Variations of these actions; our engagement and Malvolio’s judging looks were repeated over and over, and we were also soon met with his accusing words. The routine was denied the chance to stagnate by the increasing brutality of our relationship with one another, culminating in the arrival of a noose. An hour later we left our seats feeling a bit puzzled after Malvolio’s subtly-delivered “revenge,” a surprise that we are promised from the start, a punishment for our casual sins. Puzzled and intimidated but also intrigued and impressed. This I won’t spoil for you on the off chance that you are ever given the chance to see Tim Crouch’s brilliant I, Malvolio.
This is a one-man play told from the perspective of Shakespeare’s Malvolio, locked in his prison after the curtains have drawn on Twelfth Night. He is eager to have his say as he peers down on his squirming audience, and often orders us up to the stage to stand with him under the spotlight, literally and figuratively, in this clever performance.

“I am not mad,” Malvolio insists to his audience, whom he regards with contempt but who he believes need to respect his sanity. “Put that in your notebook” he spits at us after noticing our hasty scribbling.

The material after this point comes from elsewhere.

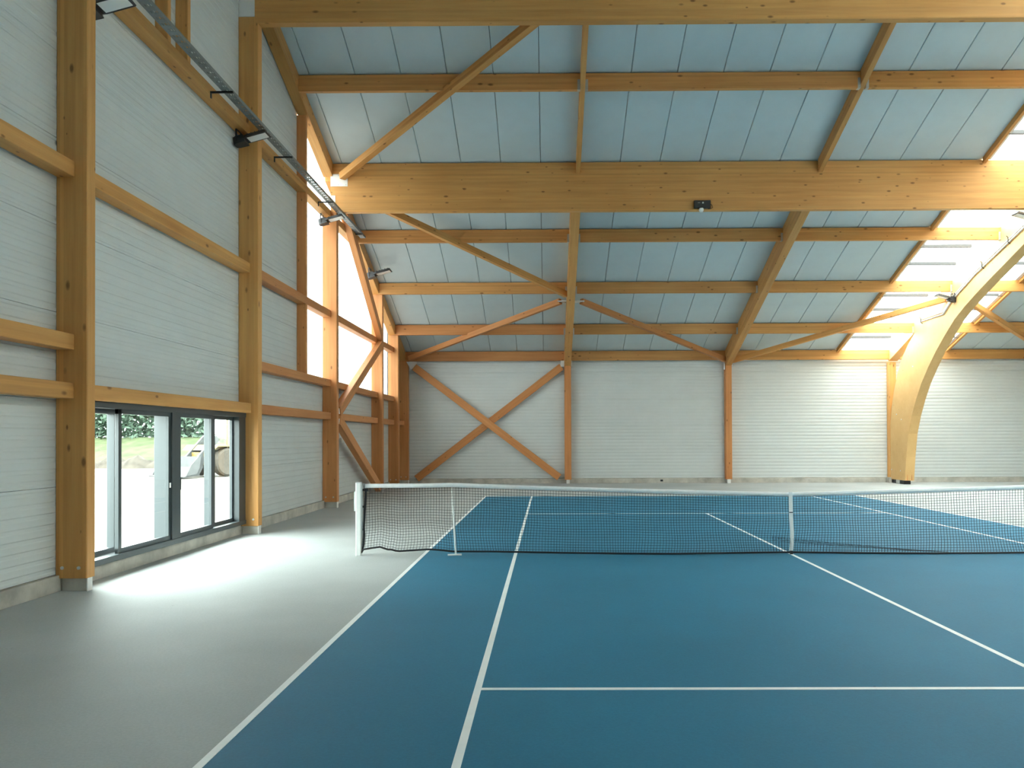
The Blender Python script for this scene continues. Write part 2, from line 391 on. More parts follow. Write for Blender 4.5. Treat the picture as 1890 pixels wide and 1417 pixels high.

This is a taste of Crouch’s witty improvisation which dots I, Malvolio and provokes the most laughs in response to the play.

Soon after “mounting the horse of the script” — as the wonderfully strange half-Malvolio, half-Crouch puts it — we are told exactly how Malvolio intends this “well, whatever ‘this’ is” to go: he will first make us laugh and then attack us for laughing. This is the root of I, Malvolio, which brings the human cruelty inherent in comedy out in the open, where it both causes and silences our laughter with constantly changing tides of glee and guilt.